In this exchange Pinter directs our attention to the subtext- and the importance of what does not get said in arguments.


Critical comments/reviews – 3 quotations (author, publication, date, page no.)


The pivot is Robert…Superbly played by Samuel West, Robert initially seems a cold, calculating bastard viewing the fluctuations of adultery with sublime indifference. West gradually makes you see that the sardonic mask covers a broken heart: his discovery of Emma's affair shatters him; at his subsequent lunch with Jerry, where he ostentatiously sports a cravat, he conceals his wounds under tight-lipped smiles. […] Dervla Kirwan as Emma has the capacity to act thought: her great moment comes in a Venice hotel, where her realisation that Robert knows all is registered by nothing more than a faint lowering of her eyelids. […] Toby Stephens invests the adulterous Jerry with a paradoxical innocence. […] The virtue of Michell's production is it leaves no crevice unexplored; and it is much aided by William Dudley's design which, with its swirling white curtains, beautifully counterpoints the formal symmetry of Pinter's exquisitely crafted play.-June 2007 Donmar Warehouse London, Micheal Billington.

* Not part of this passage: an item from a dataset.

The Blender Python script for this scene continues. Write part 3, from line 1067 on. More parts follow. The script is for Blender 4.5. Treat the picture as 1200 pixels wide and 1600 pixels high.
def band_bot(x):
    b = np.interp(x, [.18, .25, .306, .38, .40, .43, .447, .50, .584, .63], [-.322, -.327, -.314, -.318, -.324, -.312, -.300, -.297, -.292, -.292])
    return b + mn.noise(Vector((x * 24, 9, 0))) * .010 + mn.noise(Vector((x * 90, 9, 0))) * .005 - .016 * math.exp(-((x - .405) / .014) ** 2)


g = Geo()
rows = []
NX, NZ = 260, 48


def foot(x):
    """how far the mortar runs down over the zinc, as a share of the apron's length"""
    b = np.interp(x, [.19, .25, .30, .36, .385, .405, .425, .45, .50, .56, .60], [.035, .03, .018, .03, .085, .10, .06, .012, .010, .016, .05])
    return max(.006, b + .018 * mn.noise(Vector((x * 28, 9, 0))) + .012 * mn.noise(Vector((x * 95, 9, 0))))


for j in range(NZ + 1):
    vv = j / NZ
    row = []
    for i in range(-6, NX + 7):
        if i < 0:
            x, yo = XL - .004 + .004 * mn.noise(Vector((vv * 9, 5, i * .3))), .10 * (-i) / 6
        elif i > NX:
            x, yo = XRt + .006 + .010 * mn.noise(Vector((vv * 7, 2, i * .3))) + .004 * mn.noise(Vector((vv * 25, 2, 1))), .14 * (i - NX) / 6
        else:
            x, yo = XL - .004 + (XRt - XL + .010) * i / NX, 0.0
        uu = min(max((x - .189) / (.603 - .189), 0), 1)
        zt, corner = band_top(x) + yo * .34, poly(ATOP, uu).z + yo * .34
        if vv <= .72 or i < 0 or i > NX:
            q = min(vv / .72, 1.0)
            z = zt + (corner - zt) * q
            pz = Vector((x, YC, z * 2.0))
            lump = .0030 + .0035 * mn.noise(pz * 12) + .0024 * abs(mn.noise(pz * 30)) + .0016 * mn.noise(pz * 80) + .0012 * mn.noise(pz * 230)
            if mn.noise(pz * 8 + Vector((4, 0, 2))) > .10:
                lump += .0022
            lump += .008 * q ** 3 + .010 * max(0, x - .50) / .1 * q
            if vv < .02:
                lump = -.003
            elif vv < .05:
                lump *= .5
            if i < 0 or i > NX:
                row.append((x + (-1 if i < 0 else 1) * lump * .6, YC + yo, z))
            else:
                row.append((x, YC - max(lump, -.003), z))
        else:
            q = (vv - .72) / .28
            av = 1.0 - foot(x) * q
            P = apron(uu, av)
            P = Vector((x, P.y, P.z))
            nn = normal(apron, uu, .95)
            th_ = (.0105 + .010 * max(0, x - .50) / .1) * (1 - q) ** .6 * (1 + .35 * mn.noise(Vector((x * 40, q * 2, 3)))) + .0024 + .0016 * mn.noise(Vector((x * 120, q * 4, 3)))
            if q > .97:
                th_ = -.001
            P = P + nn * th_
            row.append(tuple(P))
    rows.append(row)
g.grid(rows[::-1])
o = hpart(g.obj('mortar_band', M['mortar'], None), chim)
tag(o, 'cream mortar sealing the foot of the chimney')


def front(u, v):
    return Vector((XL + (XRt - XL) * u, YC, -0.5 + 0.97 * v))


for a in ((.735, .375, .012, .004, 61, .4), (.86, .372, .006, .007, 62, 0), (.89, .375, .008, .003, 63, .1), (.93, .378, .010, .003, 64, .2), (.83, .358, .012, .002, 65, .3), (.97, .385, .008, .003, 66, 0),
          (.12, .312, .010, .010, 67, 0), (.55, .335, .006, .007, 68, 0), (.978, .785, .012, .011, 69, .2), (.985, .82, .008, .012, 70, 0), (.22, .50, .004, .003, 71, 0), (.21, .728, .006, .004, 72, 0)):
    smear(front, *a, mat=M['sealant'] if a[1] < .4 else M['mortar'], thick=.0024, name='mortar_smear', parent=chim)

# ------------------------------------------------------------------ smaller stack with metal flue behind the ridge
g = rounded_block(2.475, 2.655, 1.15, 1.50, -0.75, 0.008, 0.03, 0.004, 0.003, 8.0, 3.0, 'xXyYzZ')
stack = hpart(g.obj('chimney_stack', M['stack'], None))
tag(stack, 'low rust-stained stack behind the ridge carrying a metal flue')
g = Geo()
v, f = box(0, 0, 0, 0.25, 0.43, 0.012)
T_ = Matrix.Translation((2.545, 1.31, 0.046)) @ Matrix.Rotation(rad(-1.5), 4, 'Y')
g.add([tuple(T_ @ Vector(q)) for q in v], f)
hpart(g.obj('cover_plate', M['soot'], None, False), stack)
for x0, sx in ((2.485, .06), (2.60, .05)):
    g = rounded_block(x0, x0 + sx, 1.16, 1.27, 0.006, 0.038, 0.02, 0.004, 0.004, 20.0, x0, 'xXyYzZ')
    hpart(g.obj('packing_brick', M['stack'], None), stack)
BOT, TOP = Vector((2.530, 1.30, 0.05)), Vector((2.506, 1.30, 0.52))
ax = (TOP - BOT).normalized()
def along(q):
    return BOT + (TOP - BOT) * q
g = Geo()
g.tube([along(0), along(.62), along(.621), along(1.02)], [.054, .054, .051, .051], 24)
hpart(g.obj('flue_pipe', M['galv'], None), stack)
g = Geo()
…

“Mr. Leveaux's production, on the other hand, often keeps us at a distance. Rob Howell, the set and costume designer, and David Weiner, the lighting designer, have given the production an opulent minimalism, with sparsely furnished but majestic rooms soaked in changing light. The evening is emotionally color coded, beginning with drab neutrals and moving toward the rich crimson dress in which Ms. Binoche ends the evening. The whole thing is as glacially glamorous as a Barney's window. It does tend to overwhelm the actors, however, who can look rather small and helpless in ways that, however symbolically appropriate, dilute psychological impact. And the concluding moment of each scene is usually drawn out to the point of diffusion. Nonetheless, there are images that stay with you from this production, developing like photographic negatives in the memory. Mr. Slattery's brusque demeanor and barking delivery could use more variety. But every so often there's a change in posture, a tilt of the head or a slight leaning away from the others that sears in its suggestion of repressed pain.” -Roundabout Theater Company Nov 2000,  BEN BRANTLEY, The New York Times.

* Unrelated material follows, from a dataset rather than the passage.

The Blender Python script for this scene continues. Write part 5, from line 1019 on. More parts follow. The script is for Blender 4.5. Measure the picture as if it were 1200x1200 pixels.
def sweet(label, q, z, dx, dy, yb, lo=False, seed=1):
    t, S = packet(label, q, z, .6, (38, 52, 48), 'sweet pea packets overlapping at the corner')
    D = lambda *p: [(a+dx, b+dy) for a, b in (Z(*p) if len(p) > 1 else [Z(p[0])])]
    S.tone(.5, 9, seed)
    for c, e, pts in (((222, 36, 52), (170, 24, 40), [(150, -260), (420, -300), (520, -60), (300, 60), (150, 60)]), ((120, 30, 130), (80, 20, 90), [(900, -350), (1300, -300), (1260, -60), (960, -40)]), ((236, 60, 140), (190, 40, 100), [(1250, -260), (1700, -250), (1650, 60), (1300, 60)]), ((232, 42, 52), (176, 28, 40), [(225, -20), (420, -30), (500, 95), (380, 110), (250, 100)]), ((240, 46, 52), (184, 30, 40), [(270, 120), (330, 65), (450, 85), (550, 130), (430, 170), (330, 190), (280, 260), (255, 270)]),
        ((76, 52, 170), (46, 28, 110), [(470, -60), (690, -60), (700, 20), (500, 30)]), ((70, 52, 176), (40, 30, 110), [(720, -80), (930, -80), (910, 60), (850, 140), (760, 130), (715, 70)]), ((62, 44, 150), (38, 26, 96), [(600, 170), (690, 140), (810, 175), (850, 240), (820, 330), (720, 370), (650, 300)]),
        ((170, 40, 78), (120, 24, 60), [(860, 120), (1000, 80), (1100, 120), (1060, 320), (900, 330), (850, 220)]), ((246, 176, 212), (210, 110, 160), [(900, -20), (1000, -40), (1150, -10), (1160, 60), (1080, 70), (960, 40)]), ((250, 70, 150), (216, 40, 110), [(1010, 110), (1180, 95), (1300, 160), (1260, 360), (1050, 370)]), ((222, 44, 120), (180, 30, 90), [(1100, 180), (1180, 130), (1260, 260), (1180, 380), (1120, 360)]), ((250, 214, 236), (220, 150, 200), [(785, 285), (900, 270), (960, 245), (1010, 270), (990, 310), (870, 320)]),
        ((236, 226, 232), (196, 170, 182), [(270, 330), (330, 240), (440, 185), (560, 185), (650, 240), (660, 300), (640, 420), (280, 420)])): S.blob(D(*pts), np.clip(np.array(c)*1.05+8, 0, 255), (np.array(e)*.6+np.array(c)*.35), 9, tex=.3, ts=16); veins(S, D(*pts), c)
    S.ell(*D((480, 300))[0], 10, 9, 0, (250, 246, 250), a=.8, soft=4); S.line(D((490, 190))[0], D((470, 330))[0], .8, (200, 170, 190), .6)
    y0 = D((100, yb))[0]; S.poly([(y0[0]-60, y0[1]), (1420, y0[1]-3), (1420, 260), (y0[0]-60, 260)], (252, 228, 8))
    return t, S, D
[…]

“…watching Ian Rickson's beautifully lucid and perceptive revival, I became aware how much the play deals with the shifting balance of power in triangular relationships, and with the pain of loss. It is acknowledged that, by using reverse chronology to chart a seven-year-long affair, Pinter probes the corrosive nature of betrayal. Emma and Jerry, the married lovers, have palpably betrayed both their partners. Robert, Emma's husband, has also betrayed Jerry, his closest friend, by not revealing to him his discovery of the affair. And since Jerry and Robert, respectively an agent and publisher, treat literature as a commodity, they can both be said to have betrayed the idealism that in their youth led them to worship poetry, that of Yeats especially, for its aesthetic joy.”-June 2011, Micheal Billington, The Guardian.  


3 Other plays of the period (1970s) with very brief summary of plot


Mike Leigh’s “Abigail’s Party” (1977): Beverly Moss invites her new neighbours, Angela and Tony, who moved into the road just two weeks ago, over for drinks. She has also invited her neighbour Susan, divorced for three years, whose fifteen-year-old daughter Abigail is holding a party back in their house. Beverly's husband Laurence comes home late from work, just before the guests arrive. The gathering starts off in a stiff, insensitive, British-middle-class way as the virtual strangers tentatively gather, until Beverly and Laurence start sniping at each other. As Beverly serves more drinks and the alcohol takes effect, Beverly flirts more and more overtly with Tony, as Laurence sits impotently by. After a tirade about art, Laurence suffers a fatal heart attack. Within this simple framework, all of the obsessions, prejudices, fears and petty competitiveness of the protagonists are ruthlessly exposed.
It is a suburban situation comedy of manners, and a satire on the aspirations and tastes of the new middle class that emerged in Britain in the 1970s. The play developed in lengthy improvisations during which Mike Leigh explored the characters with the actors, but did not always reveal the incidents that would occur during the play.

Alan Ayckbourn’s “Absurd Person Singular” (1972): Divided into three acts, it documents the changing fortunes of three married couples. Each act takes place at a Christmas celebration at one of the couples' homes on successive Christmas Eves.
The play made its London début at the Criterion Theatre on 4 July 1972, transferring to the Vaudeville Theatre in July 1973, where it ran until 30 September 1974, completing a run of 973 performances.

Neil Simon’s “Chapter Two” (1977): is a semi-autobiographical play by Neil Simon. The plot focuses on George Schneider, a recently widowed writer who is introduced to soap opera actress Jennie Malone by his press agent brother Leo and her best friend Faye. Jennie's unhappy marriage to a football player has dissolved after six years, and she's uncertain if she's ready to start dating yet. Neither is George, whose memories of his first wife threaten to interfere with any effort to embrace a new romance.

Produced by Emanuel Azenberg and directed by Herbert Ross, the play had its world premiere at the Ahmanson Theatre in Los Angeles on October 7, 1977 with Judd Hirsch as George, Anita Gillette as Jennie, Cliff Gorman as Leo, and Ann Wedgeworth as Faye.